Nesta viagem que decorre ao longo de vinte anos, de 1976 a 1996, visitam-se diferentes geografias: México, Nicarágua, Estados Unidos, França, Espanha, Áustria, Israel, África e até mesmo Portugal, ainda que Lisboa seja descrita pela imaginação de alguém “escondido no interior de um barril vazio“:
“…por fim, zarpámos e deixámos para trás a laboriosa capital portuguesa, que eu imaginava, nos meus sonhos febris, como uma cidade negra, com gente vestida de negro, com casas feitas de ébano, ou de mármore negro, ou de pedra negra, talvez porque no meu delírio febril tivesse alguma vez pensado em Eusébio, a pantera negra daquela selecção que tão bom papel desempenhara no Mundial de Inglaterra de 66…”
Ainda mais do que em “2666”, Bolaño mostra aqui todo o seu engenho narrativo, criando um falso romance policial e imensamente existencialista, dividido em três partes, onde os detectives/protagonistas estão quase sempre afastados dos holofotes – ou, quando assim o acontece, iluminados pelas palavras de outros.
Na primeira parte, intitulada Mexicanos perdidos no México (1975), o leitor acede ao diário de Juan García Masero, um jovem de dezassete anos chegado recentemente à Cidade do México, num registo marcado pelo humor que precede a era adulta.
Segue-se Os Detetives Selvagens (1976-1996), a segunda e central parte do livro, onde García Madero dá então lugar a Arturo Belano e Ulisses Lima, os verdadeiros detectives do livro, que surgem narrados sob a óptica de várias pessoas, num registo entre o diário e a entrevista, a confissão e a introspecção, que transporta esta dupla para o território do mito.

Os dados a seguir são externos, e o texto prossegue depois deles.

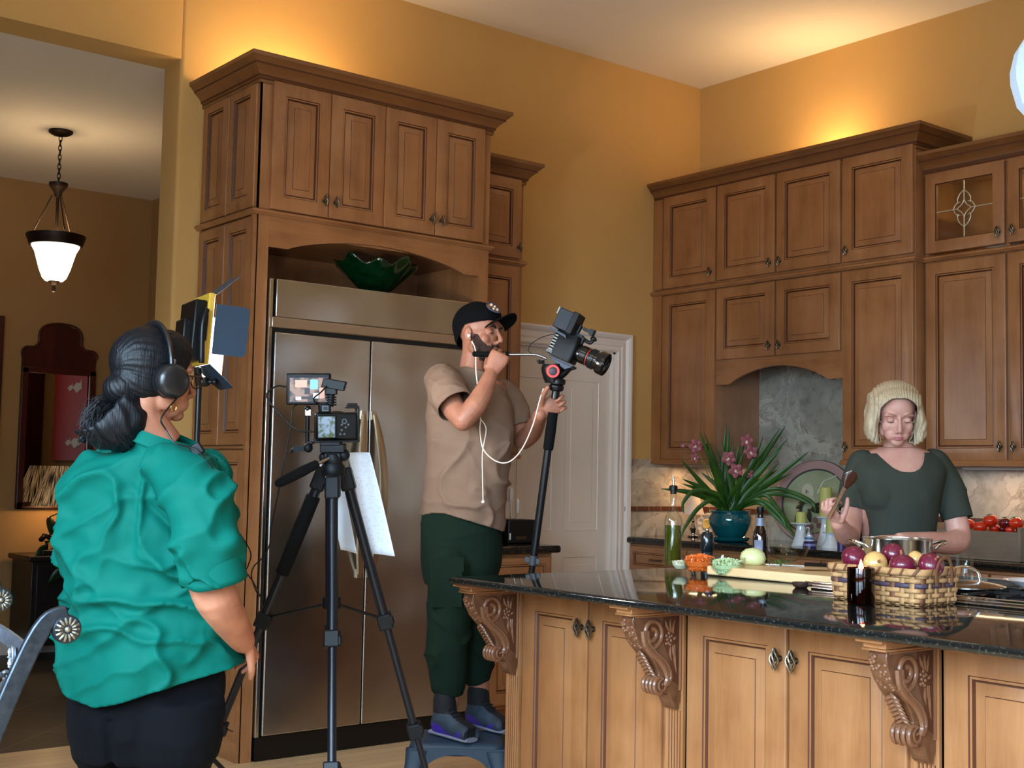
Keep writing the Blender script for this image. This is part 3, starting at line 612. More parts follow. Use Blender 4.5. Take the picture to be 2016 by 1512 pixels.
# dish in the glass cabinet
m = MB(); m.lathe([(0, 0), (.045, 0), (.05, .01), (.085, .04), (.098, .085), (.102, .088), (.095, .088), (.08, .045), (.04, .016), (0, .014)], 40, (-.16, -2.255, 2.463))
def floral():
    m_, nt, b = nodes('floral_china'); L = nt.links; tc = nt.nodes.new('ShaderNodeTexCoord'); v = nt.nodes.new('ShaderNodeTexVoronoi'); v.inputs['Scale'].default_value = 26; L.new(tc.outputs['Object'], v.inputs[0])
    r = nt.nodes.new('ShaderNodeValToRGB'); e = r.color_ramp.elements; e[0].position = .16; e[0].color = lin((92, 84, 60))+(1,); e[1].position = .24; e[1].color = lin((205, 202, 190))+(1,); L.new(v.outputs['Distance'], r.inputs[0]); L.new(r.outputs[0], b.inputs['Base Color']); b.inputs['Roughness'].default_value = .15; return m_
FLOR = floral(); o = m.build('china_bowl', FLOR, smooth=50); tag(o, 'white china bowl with small dark flowers behind the leaded glass door', 'bowl')
# base cabinets and counter along the right wall
t = thing('base_cabinet', 'long run of low maple cabinets with drawers beneath the back counter', 'cabinet', (-.61, -2.2, 0))
m = MB(); m.box((-.61, -4.4, .10), (-.014, -.014, .879)); m.box((-.54, -4.4, 0), (-.014, -.014, .10)); m.build('carcass', W_Z, t, smooth=False)
for k in range(9):
    y0 = -.03-.485*k; d = MB(FB(-.611, y0, .715)); panel(d, .475, .150, .035, raised=False); d = d.build('drawer', [W_Y, GLAZE], t, smooth=25)
    mb = MB(); yy = y0-.2375; mb.tube([(-.632, yy+.04, .79), (-.655, yy+.04, .79), (-.655, yy-.04, .79), (-.632, yy-.04, .79)], .005, 8, res=4); mb.build('handle', KNOBM, d)
    door(t, FB(-.611, y0, .12), .475, .58, (.44 if k % 2 == 0 else .035, .5), out=(-1, 0, 0))
m = MB(); m.box((-.65, -4.4, .88), (-.014, -.014, .92)); o = m.build('countertop', GRAN, bevel=.014, bseg=3); tag(o, 'long black granite countertop along the right wall under the backsplash', 'countertop')
# under-cabinet lamps
def underlight(name, label, loc, sx, sy, power):
    tt = thing(name, label, 'light', loc); mb = MB(); mb.box((loc[0]-sx/2, loc[1]-sy/2, loc[2]-.014), (loc[0]+sx/2, loc[1]+sy/2, loc[2])); mb.build('housing', MATS['lamp_housing'], tt)
    area('under_cabinet_glow', (loc[0], loc[1], loc[2]-.018), (loc[0], loc[1], 0), sx, sy, (1.0, .66, .36), power)
underlight('under_cabinet_light', 'lamp bar under the corner wall cabinet', (-.20, -.27, 1.371), .05, .35, 1.9)
underlight('under_cabinet_light', 'lamp bar under the glass cabinet, over the tomato crate', (-.18, -2.35, 1.371), .05, .6, 1.7)

# ------------------------------------------------------------------ island
IF = -3.20; IB = -1.98
def corbel(parent, yc):
    M = frame((IF-.012, yc, .866), (-1, 0, 0), (0, 0, 1), (0, 1, 0)); w = .034
    out = [(0, 0), (.205, 0), (.21, -.02), (.203, -.05), (.185, -.083), (.155, -.112), (.128, -.135), (.108, -.16), (.094, -.188), (.104, -.196), (.112, -.212), (.106, -.234), (.086, -.246), (.062, -.243), (.05, -.252), (.028, -.29), (.012, -.302), (0, -.27)]
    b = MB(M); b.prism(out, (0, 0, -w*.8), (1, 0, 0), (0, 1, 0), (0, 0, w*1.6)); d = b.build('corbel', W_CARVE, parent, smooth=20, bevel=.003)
    r = MB(M); g = MB(M)
    for s_ in (-1, 1):
        z = s_*w*.8
        sp = []
        for k in range(26):
            a = 1.2+k*.42; rr = .010+.0016*k; sp.append((.128+rr*math.cos(a), -.058+rr*math.sin(a), z))
        r.tube(sp, .0078, 8)
        e = sp[-1]
        for (off, rad) in ((0, .0095), (.018, .0075)):
            r.tube([(.168-off, -.05, z), (.160-off, -.088, z), (.132-off, -.118, z), (.098-off, -.142, z), (.072-off, -.172, z), (.062-off*.8, -.20, z), (.072-off*.5, -.222, z)], rad, 7, res=4)
        sp = [(.080+(.004+.0012*k)*math.cos(.5+k*.5), -.222+(.004+.0012*k)*math.sin(.5+k*.5), z) for k in range(16)]; r.tube(sp, .0045, 6)
        r.tube([(.004, -.006, z), (.2, -.006, z)], .006, 6); r.tube([(.006, 0, z), (.006, -.24, z)], .006, 6)
        rg = random.Random(3)
        for (gx, gz) in ((.052, -.075), (.062, -.082), (.046, -.086), (.057, -.093), (.066, -.070), (.044, -.072), (.05, -.098), (.067, -.094), (.055, -.063)): r.ell(M.to_3x3().inverted() @ Vector((0, 0, 0)) if False else (gx, gz, z), (.0062, .0062, .005), n=8, m=6)
        for (a0, a1) in (((.05, -.06), (.072, -.022)), ((.045, -.06), (.048, -.018)), ((.038, -.065), (.028, -.022)), ((.038, -.1), (.024, -.15)), ((.048, -.105), (.042, -.15)), ((.034, -.085), (.018, -.075)), ((.03, -.10), (.02, -.19))):
            r.tube([(a0[0], a0[1], z), ((a0[0]+a1[0])/2+.005, (a0[1]+a1[1])/2, z), (a1[0], a1[1], z)], [.003, .0065, .001], 6, res=4)
    rg = random.Random(5)
    for k in range(26):
        t_ = k/26; gx = .212-.02*t_-.03*t_*t_; gz = -.018-.085*t_; r.ell((gx, gz, rg.uniform(-.022, .022)), .0066, n=8, m=6)
    for k in range(14):
        t_ = k/14; p0 = (.150-.055*t_, -.115-.075*t_)
        s_ = 1 if k % 2 else -1; r.tube([(p0[0]+.003, p0[1], 0), (p0[0]+.006, p0[1]-.006, s_*.012), (p0[0]-.002, p0[1]-.016, s_*.022)], [.005, .005, .002], 6, res=3)
    for k in range(4): zz = -.024+.016*k; r.tube([(.09+.024*math.cos(a), -.220+.024*math.sin(a), zz) for a in [x*.35-1.9 for x in range(12)]], .0065, 7)
    for k in range(5): r.tube([(.05, -.252, -.018+.009*k), (.03, -.28, -.008+.004*k), (.014, -.298, 0)], .0035, 6, res=2)
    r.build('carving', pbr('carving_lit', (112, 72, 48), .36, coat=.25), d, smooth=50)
    # groove shadow is real; dark glaze fills the recessed ground of the side faces
    g = MB(M)
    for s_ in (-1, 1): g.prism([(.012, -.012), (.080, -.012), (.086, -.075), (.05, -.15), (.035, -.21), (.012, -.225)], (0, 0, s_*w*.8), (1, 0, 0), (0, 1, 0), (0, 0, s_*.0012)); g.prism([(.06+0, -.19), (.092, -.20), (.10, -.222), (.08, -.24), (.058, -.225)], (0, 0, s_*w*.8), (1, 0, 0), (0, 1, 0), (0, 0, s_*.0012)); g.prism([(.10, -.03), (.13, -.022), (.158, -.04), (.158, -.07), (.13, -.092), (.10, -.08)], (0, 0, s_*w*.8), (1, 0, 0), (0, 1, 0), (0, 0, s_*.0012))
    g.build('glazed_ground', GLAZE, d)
    bl = MB(); bl.box((IF-.235, yc-.034, .868), (IF-.0, yc+.034, .890)); bl.box((IF-.26, yc-.040, .884), (IF, yc+.040, .8925)); bl.box((IF-.238, yc-.037, .862), (IF, yc+.037, .868)); bl.build('corbel_block', W_X, d, bevel=.003)
def post(mb, y0, y1):
    """fluted pilaster between y0 and y1 (y1<y0)"""
    x0 = IF-.012; n = 5; wd = (y0-y1); pts = [(0, 0)]; fl = (wd-.016)/n
    out = [(IF+.02, y0), (x0, y0), (x0, y0-.008)]
    for k in range(n):
        a = y0-.008-fl*k
        out += [(x0, a-.0015), (x0+.004, a-fl*.3), (x0+.005, a-fl*.5), (x0+.004, a-fl*.7), (x0, a-fl+.0015)]
    out += [(x0, y1), (IF+.02, y1)]
    mb.prism(list(reversed(out)), (0, 0, .10), (1, 0, 0), (0, 1, 0), (0, 0, .7925)); mb.mi = 1
    for k in range(n): a = y0-.008-fl*(k+.5); mb.box((x0+.0035, a-.0022, .15), (x0+.006, a+.0022, .56))
    mb.box((x0+.012, y1-.006, .10), (IF+.006, y1, .89)); mb.mi = 0
PY = [(-2.075, -2.150), (-2.880, -2.955), (-3.775, -3.850), (-4.62, -4.695)]
labs = ['left third of the island, between the corner corbel and the second corbel', 'middle section of the island, two maple doors left of the right-hand corbel', 'right section of the island beyond the right-hand corbel']
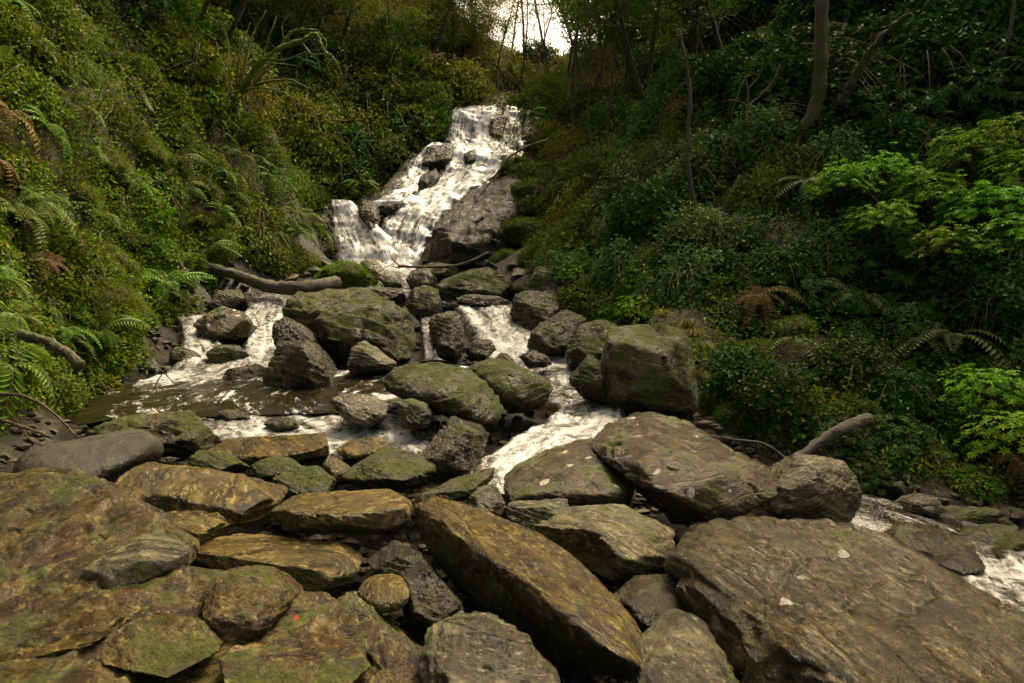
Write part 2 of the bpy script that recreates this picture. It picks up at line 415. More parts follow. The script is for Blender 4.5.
# ------------------------------------------------------------------ water sheets: lofted across the stream, following its fall
WPTS = []                        # points of every sheet: the bed is sunk below them
def ribbon(name, secs, mat, nu=16, nv=60, amp=.05, lip=0.0, fr=1.6, crown=0.0, step=None):
    """secs: (left px,py,Y), (right px,py,Y), foam"""
    g_ = 1.5 if name == 'waterfall' else 0
    secs = [((s[0][0] - g_ * 2, *s[0][1:]), (s[1][0] + g_ * 2, *s[1][1:]), s[2]) for s in secs]
    L = curve_pts([at(*s[0]) for s in secs], nv); Rr = curve_pts([at(*s[1]) for s in secs], nv)
    fo = np.interp(np.linspace(0, len(secs) - 1, nv), np.arange(len(secs)), [s[2] for s in secs])
    u = np.linspace(0, 1, nu)
    P = L[:, None] * (1 - u[None, :, None]) + Rr[:, None] * u[None, :, None]
    WPTS.append(P[::2, ::3].reshape(-1, 3))
    du = np.gradient(P, axis=1); dv = np.gradient(P, axis=0)
    n = nrm(np.cross(du, dv)); n *= np.where(n[..., 2:3] < 0, -1, 1)
    V = P.reshape(-1, 3)
    edge = np.minimum(u, 1 - u)[None, :] * np.ones((nv, 1))
    ragged = fbm(V * np.array([fr, fr, fr * .7]), 4).reshape(nv, nu)
    fine = fbm(V * fr * 4, 3).reshape(nv, nu)
    foam = fo[:, None] * (.93 if name == 'waterfall' else .78) - .45 * np.clip(.12 - edge, 0, 1) / .12
    h = amp * (ragged * 1.5 + fine * .5) * (.35 + fo[:, None]) + crown * np.sin(np.pi * u)[None, :] - .10 * np.clip(.10 - edge, 0, 1) / .10
    if step:
        tt = np.linspace(0, 1, nv)[:, None] * step[0] + 1.3 * fbm(V * .45 + 3, 3).reshape(nv, nu)
        sw = tt - np.floor(tt)
        h = h + step[1] * np.where(sw < .7, sw / .7, (1 - sw) / .3)
    P = P + n * h[..., None]
    # ragged banks
    wob = fbm(V * 2.3 + 9, 3).reshape(nv, nu)
    side = nrm(du)
    P = P + side * ((u[None, :, None] - .5) * wob[..., None] * .35 * np.linalg.norm(Rr - L, axis=1)[:, None, None] * .5)
    idx = np.arange(nu * nv).reshape(nv, nu)
    Q = np.stack([idx[:-1, :-1], idx[1:, :-1], idx[1:, 1:], idx[:-1, 1:]], -1).reshape(-1, 4)
    Vf = P.reshape(-1, 3)
    me = mesh(name, Vf, [Q])
    a = me.attributes.new('foam', 'FLOAT', 'POINT'); a.data.foreach_set('value', foam.ravel().astype(np.float32))
    w = np.linalg.norm(Rr - L, axis=1).mean()
    sl = np.concatenate([[0], np.cumsum(np.linalg.norm(np.diff((L + Rr) / 2, axis=0), axis=1))])
    UV = np.stack([(u[None, :] * w) * np.ones((nv, 1)), sl[:, None] * np.ones((1, nu))], -1).reshape(-1, 2)
    ul = me.uv_layers.new(name='flow')
    ul.data.foreach_set('uv', UV[Q.ravel()].astype(np.float32).ravel())
    return tag(link(name, me, mat), kind='structure')

# the great fall: main chute, the thread right of it, the step left of it and the separate fall low on the left
ribbon('waterfall', [((456, 108, 41.5), (494, 105, 41.5), .45), ((451, 114, 40), (494, 111, 40), .75), ((446, 139, 38.8), (496, 137, 38.8), .62), ((450, 150, 36.8), (513, 150, 36.8), .80),
                     ((441, 171, 35.4), (512, 166, 35.6), .66), ((424, 190, 33.6), (476, 186, 33.6), .70), ((404, 199, 32.2), (457, 201, 32.2), .84), ((386, 218, 30.8), (437, 221, 30.8), .66),
                     ((380, 244, 29.8), (424, 244, 29.8), .60), ((376, 268, 28.4), (412, 270, 28.4), .88), ((376, 272, 27.4), (408, 275, 27.4), .8)], M['fall'], 40, 220, .12, fr=1.1, step=(11, .10))
ribbon('waterfall', [((505, 108, 40.6), (524, 107, 40.6), .45), ((503, 120, 39.6), (522, 120, 39.6), .56), ((497, 150, 37.6), (524, 142, 37.6), .5), ((500, 165, 36.2), (518, 163, 36.2), .6)], M['fall'], 14, 60, .10, fr=1.3, step=(4, .12))
ribbon('waterfall', [((433, 142, 37.4), (441, 144, 37.4), .6), ((414, 160, 35.8), (430, 164, 35.8), .66), ((399, 180, 34.2), (420, 183, 34.2), .58), ((386, 197, 32.6), (410, 196, 32.6), .66), ((366, 206, 31.6), (404, 206, 31.6), .78)], M['fall'], 18, 70, .11, fr=1.3, step=(5, .14))
ribbon('waterfall', [((332, 200, 31), (352, 203, 31), .66), ((333, 222, 30.2), (372, 222, 30.2), .64), ((334, 245, 29.3), (392, 245, 29.3), .64), ((342, 263, 28.4), (392, 268, 28.4), .82), ((350, 268, 27.6), (392, 274, 27.6), .78)], M['fall'], 22, 70, .11, fr=1.2, step=(3, .12))
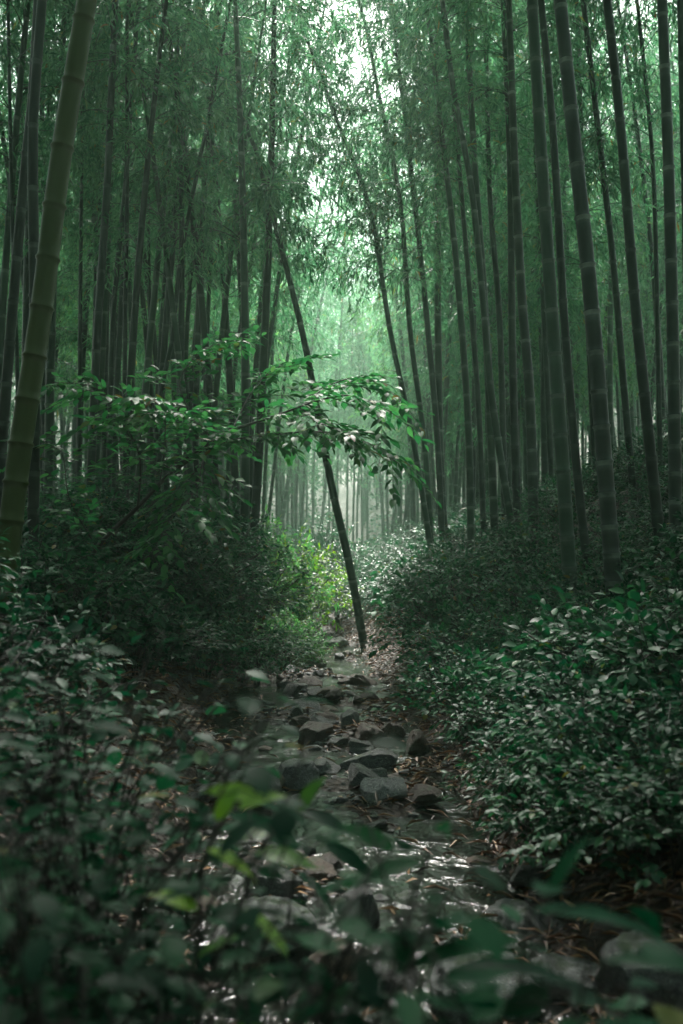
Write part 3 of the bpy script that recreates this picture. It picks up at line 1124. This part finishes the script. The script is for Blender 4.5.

É aqui que os Belano e Lima viajam até à casa de Amadeo Salvatierra, o único que ainda guarda uma revista na qual a poetisa Cesárea Tinajero, na década de vinte, havia publicado um dos seus poemas.
A terceira e derradeira parte, Os Desertos de Sonora (1976), regressa ao diário de García Madero, mas com o twist de transformar tudo isto numa narrativa com uma costela arrancada a Kerouac, quando Arturo Belano, Ulisses Lima e Lupe, uma prostituta que estes pretendem salvar, são perseguidos através do deserto mexicano, quando estão muito perto de desvendar a história de Cesárea Tinajero, mãe do realismo visceral.
Imprevisível e de ar inacabado, original e comovente, “Os Detectives Selvagens” são Roberto Bolaño em estado de graça, o princípio do nascimento de uma lenda literária.
Nota: Uma edição que apresenta, em relação à anterior da Teorema, uma paginação mais user friendly.